Scene modeling code data:

:::::

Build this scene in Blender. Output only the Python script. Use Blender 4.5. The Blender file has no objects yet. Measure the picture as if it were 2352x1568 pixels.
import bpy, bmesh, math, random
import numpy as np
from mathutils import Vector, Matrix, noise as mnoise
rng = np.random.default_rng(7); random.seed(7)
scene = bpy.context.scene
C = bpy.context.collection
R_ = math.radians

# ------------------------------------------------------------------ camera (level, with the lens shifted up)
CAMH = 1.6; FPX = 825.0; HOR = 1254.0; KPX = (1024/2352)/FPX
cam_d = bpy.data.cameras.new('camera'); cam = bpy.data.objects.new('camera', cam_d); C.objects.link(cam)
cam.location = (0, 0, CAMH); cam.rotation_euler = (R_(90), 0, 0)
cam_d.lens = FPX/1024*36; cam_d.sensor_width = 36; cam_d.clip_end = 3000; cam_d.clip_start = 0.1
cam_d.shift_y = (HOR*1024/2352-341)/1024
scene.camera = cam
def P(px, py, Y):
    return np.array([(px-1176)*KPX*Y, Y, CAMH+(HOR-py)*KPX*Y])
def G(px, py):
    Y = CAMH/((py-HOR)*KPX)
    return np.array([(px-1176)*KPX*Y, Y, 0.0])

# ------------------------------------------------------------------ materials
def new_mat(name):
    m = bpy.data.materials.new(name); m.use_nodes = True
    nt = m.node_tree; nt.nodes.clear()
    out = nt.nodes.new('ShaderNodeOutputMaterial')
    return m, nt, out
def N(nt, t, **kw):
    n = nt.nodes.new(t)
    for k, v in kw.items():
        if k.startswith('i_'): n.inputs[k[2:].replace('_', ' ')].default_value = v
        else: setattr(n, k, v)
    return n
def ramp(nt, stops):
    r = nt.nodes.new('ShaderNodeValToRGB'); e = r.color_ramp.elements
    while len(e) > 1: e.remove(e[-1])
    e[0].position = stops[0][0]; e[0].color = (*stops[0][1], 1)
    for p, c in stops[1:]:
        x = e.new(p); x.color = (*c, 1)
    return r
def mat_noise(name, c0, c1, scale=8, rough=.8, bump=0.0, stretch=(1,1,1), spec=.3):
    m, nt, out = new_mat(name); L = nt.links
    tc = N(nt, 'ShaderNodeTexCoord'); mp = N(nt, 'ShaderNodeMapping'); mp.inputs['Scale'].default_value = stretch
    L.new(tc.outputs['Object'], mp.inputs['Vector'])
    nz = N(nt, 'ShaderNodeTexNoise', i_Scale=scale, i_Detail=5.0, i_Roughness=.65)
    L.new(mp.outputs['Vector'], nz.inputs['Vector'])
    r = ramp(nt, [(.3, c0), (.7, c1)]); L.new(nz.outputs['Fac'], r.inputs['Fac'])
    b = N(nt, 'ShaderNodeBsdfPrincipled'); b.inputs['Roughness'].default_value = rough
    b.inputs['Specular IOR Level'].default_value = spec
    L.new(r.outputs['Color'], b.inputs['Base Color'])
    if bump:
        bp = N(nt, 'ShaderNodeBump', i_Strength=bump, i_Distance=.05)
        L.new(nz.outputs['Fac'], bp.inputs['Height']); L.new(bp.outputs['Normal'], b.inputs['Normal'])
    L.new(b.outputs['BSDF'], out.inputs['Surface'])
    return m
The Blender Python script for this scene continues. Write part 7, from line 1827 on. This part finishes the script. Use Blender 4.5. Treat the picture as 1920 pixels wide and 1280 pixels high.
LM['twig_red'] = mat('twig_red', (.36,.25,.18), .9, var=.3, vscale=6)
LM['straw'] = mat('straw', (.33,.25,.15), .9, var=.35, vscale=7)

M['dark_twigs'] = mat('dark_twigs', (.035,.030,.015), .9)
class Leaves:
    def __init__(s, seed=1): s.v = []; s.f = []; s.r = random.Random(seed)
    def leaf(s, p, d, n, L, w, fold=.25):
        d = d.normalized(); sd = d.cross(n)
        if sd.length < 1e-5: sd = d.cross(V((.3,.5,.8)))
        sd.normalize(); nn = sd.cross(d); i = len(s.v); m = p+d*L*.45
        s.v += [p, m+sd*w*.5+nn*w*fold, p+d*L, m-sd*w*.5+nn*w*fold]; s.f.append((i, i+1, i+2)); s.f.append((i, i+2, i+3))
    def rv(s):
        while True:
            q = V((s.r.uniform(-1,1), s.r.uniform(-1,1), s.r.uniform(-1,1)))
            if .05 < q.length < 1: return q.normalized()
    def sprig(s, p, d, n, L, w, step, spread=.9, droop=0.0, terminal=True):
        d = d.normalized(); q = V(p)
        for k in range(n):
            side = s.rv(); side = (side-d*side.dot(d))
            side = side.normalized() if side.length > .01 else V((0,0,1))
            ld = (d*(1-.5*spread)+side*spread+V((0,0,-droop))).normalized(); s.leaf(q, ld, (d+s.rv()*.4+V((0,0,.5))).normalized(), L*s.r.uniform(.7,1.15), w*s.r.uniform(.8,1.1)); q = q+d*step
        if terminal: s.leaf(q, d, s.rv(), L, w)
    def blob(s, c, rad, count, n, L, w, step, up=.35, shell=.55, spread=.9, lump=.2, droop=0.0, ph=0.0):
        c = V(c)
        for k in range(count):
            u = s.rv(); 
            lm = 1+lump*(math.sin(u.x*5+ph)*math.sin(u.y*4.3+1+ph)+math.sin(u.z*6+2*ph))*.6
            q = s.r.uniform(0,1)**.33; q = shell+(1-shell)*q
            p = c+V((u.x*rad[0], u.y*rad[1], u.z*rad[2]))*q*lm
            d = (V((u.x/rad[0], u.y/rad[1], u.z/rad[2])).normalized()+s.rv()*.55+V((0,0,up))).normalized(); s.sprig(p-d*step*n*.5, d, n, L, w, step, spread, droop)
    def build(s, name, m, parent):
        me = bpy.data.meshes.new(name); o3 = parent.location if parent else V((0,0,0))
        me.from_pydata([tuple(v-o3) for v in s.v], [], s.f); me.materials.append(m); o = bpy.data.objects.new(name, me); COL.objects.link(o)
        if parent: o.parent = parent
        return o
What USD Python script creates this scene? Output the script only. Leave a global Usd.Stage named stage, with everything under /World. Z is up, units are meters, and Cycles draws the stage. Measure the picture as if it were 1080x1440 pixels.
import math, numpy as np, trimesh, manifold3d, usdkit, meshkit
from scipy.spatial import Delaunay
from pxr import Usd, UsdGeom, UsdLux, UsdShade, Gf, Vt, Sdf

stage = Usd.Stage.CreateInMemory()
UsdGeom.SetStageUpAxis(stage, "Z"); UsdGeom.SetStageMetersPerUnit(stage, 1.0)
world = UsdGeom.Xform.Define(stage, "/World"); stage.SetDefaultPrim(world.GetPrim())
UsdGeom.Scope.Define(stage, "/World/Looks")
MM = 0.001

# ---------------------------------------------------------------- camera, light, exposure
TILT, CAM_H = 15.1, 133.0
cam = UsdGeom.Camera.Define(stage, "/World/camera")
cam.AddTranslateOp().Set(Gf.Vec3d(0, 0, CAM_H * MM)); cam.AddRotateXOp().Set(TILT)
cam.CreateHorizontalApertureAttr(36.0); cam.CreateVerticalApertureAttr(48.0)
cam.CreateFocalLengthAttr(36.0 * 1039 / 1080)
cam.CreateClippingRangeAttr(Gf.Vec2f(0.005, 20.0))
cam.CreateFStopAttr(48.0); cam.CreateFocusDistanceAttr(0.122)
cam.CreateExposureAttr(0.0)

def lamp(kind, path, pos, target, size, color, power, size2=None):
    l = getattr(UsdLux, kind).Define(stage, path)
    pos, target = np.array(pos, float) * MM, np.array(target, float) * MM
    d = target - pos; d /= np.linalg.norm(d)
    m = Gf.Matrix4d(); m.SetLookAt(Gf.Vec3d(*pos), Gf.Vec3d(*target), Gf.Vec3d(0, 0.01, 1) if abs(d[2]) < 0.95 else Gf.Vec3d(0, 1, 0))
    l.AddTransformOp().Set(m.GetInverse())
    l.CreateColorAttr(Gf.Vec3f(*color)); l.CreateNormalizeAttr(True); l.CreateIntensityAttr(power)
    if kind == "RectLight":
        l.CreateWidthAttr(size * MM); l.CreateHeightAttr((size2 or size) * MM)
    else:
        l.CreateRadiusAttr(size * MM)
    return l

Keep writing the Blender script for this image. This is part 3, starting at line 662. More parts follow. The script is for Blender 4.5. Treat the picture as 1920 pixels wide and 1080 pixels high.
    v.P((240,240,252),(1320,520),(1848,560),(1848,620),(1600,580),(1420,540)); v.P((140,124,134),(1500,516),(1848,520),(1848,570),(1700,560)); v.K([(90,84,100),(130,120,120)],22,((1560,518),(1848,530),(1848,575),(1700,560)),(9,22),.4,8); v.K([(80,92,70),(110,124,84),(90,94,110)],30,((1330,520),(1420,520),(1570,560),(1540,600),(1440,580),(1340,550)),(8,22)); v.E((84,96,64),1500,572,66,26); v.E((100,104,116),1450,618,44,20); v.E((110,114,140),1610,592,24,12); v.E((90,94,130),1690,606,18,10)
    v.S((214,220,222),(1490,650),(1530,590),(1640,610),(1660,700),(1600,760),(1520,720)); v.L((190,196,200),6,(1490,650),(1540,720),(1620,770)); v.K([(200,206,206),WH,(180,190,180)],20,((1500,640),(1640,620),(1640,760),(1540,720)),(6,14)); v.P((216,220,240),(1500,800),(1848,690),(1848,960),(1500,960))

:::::

## REQUIREMENT
Among the entries above, find the line with "What USD Python" and the line with "from pxr import"; give again exactly these two lines and all lines between them.

## SOLVED PROBLEM
What USD Python script creates this scene? Output the script only. Leave a global Usd.Stage named stage, with everything under /World. Z is up, units are meters, and Cycles draws the stage. Measure the picture as if it were 1080x1440 pixels.
import math, numpy as np, trimesh, manifold3d, usdkit, meshkit
from scipy.spatial import Delaunay
from pxr import Usd, UsdGeom, UsdLux, UsdShade, Gf, Vt, Sdf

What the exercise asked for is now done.